Demirtaş, AK Parti'nin sendika ve sendika mensupları üzerinde de baskı oluşturduğunu, “yandaş sendikaları” desteklediğini ileri sürdü.
“TEHDİTLERİ KABUL EDEMEYİZ"
Son günlerde, Kürt aydınları ve sanatçılarına yönelik tehdit iddialarının tartışıldığını belirten Demirtaş, şunları söyledi:
“Biz, İfade özgürlüğü konusunda 'ama ve ancak'lı konuşamayız. Bu meselede de böyle davranmayız. Kürt aydınlarına, sanatçılarına yönelik, nereden gelirse gelsin tehdidin, hele hele yaşam haklarına yönelik tehdidin karşısında olmak zorundayız. Asla hoş göremeyiz. Böyle bir şeyi asla kabul edemeyiz.

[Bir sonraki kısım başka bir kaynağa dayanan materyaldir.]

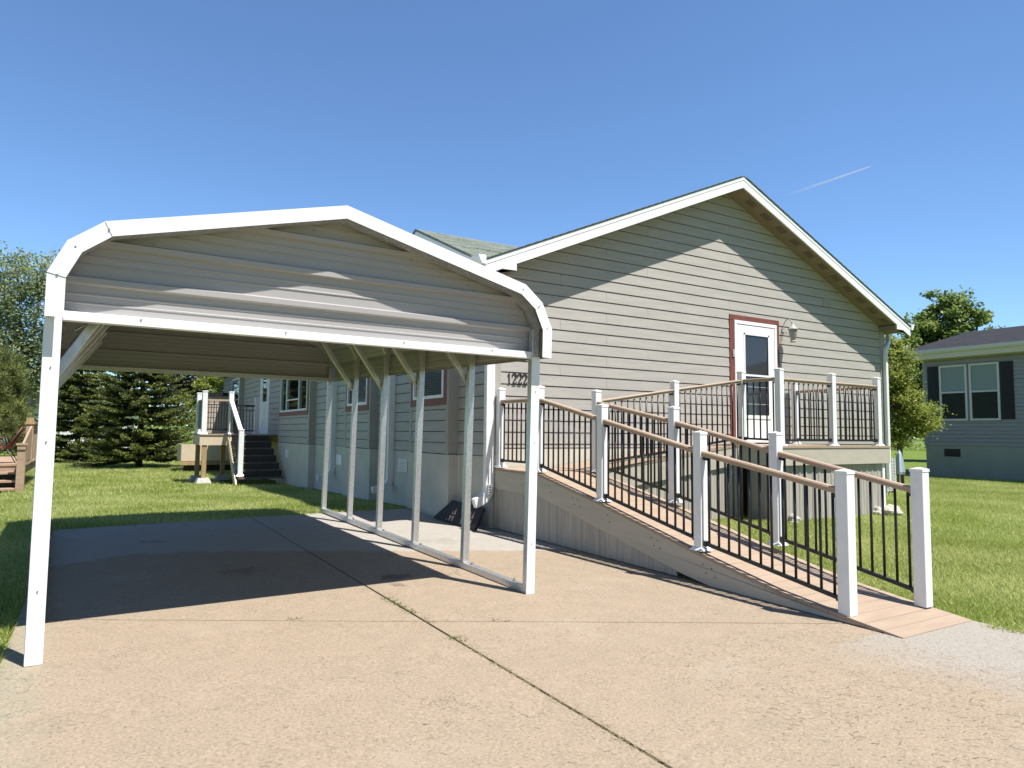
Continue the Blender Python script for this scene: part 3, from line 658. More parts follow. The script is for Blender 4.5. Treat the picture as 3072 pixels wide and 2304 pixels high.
# house number 1222
def digit(ch, x, z, h, y):
    mb = MB(); w_ = h*.5
    if ch == '1':
        mb.prism([(x+.30*w_, z), (x+.80*w_, z), (x+.80*w_, z+.05*h), (x+.68*w_, z+.08*h), (x+.68*w_, z+h), (x+.56*w_, z+h), (x+.22*w_, z+.80*h), (x+.26*w_, z+.76*h), (x+.44*w_, z+.82*h), (x+.44*w_, z+.08*h), (x+.30*w_, z+.05*h)], 'y', y-.016, y)
    else:
        c = [(.10, .74), (.12, .86), (.28, .97), (.52, 1.0), (.78, .94), (.90, .80), (.86, .64), (.62, .44), (.34, .24), (.14, .10)]
        wd = [.10, .12, .10, .08, .12, .2, .2, .14, .09, .07]
        for i in range(len(c)-1):
            (a, b), (c2, d) = c[i], c[i+1]; p0 = Vector((x+a*w_, 0, z+b*h)); p1 = Vector((x+c2*w_, 0, z+d*h)); t = (p1-p0).normalized(); n = Vector((-t.z, 0, t.x))
            q0, q1 = wd[i]*h*.5*.8, wd[i+1]*h*.5*.8; e0 = p0-t*.004; e1 = p1+t*.004
            mb.prism([((e0+n*q0).x, (e0+n*q0).z), ((e1+n*q1).x, (e1+n*q1).z), ((e1-n*q1).x, (e1-n*q1).z), ((e0-n*q0).x, (e0-n*q0).z)], 'y', y-.016-.0004*i, y)
        mb.prism([(x+.10*w_, z), (x+.94*w_, z), (x+1.0*w_, z+.26*h), (x+.92*w_, z+.26*h), (x+.84*w_, z+.14*h), (x+.12*w_, z+.14*h)], 'y', y-.0215, y)
        mb.cyl((x+.16*w_, y-.018, z+.74*h), (x+.16*w_, y, z+.74*h), .055*h, n=8)
    return mb
for i, ch in enumerate('1222'):
    obj('house_number', digit(ch, 4.845+i*.088, .690, .15, YG-.013), 'digit', house)
# rear side door
d2 = MB().box(XL-.035, XL+.02, 22.45, 22.60, -.10, 2.1).box(XL-.035, XL+.02, 23.75, 23.9, -.10, 2.1).box(XL-.035, XL+.02, 22.45, 23.9, 2.0, 2.1)
obj('door_frame', d2, 'white', house)
d3 = MB().box(XL-.03, XL-.002, 22.60, 23.75, -.10, .95).box(XL-.03, XL-.002, 22.60, 22.85, .95, 2.0).box(XL-.03, XL-.002, 23.5, 23.75, .95, 2.0).box(XL-.03, XL-.002, 22.85, 23.5, 1.5, 1.54)
sd = obj('side_door', d3, 'door', house, label='white side door with a narrow window above the rear deck')
x1 = MB().beam((XL-.034, 22.9, .05), (XL-.034, 23.45, .85), .03, .01, (1, 0, 0)).beam((XL-.036, 23.45, .05), (XL-.036, 22.9, .85), .03, .01, (1, 0, 0))
obj('cross_brace', x1, 'door', sd); obj('glass', MB().box(XL-.020, XL-.01, 22.85, 23.5, .95, 2.0), 'glass', sd)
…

Bize hakaret etse bile hiçbir şekilde yaşam haklarına yönelik tehditleri doğru bulmayız. Açıkça ifade ediyorum, düşünceleri ne olursa olsun, partimize yönelik tarzları ne olursa olsun, biz düşüncelerimizle karşılık vereceğiz. Bunun dışında bir yöntem, bizim tarafımızdan kabul görmez. Yaşam haklarına yönelik tehdidi, biz, kendi yaşam hakkımıza yönelik tehdit olarak algılarız.”
“OTOSANSÜR BAŞLADI”
Türkiye'de düşünce özgürlüğü konusunda ciddi sıkıntılar yaşandığını, kimsenin cesaret edip konuşamadığını belirten Demirtaş, özellikle gazetecilerin, “Yazarsam başıma ne gelir” diyerek otosansüre başladığını ifade etti.
Gazetecilerin telefonlarının dinlendiğini, bilgisayarlarının, evlerinin izlendiğini kaydeden Demirtaş, böyle bir psikoloji ile özgür olunamayacağını dile getirdi. Selahattin Demirtaş izlenmeyen, dinlenmeyen hiçbir siyasetçi, aydın ve gazetecinin neredeyse olmadığını ifade etti.
BDP Şırnak Milletvekili Hasip Kaplan'ın, yasadışı dinlemelerin önlenmesine yönelik bir kanun teklifi hazırladığını belirten Demirtaş, “Buna destek verin, herkesin ifade özgürlüğünü güvence altına alınsın. Bu haliyle bir Abdulhamit döneminde insanlar korkuyordu, bir de Recep Tayyip Erdoğan döneminde. Tarih kitapları ileride yazacak, çocuklarımız okuyacak, 'Bir Abdulhamit Paşa varmış, bir de Recep Tayyip Paşa varmış' diyecekler” diye konuştu.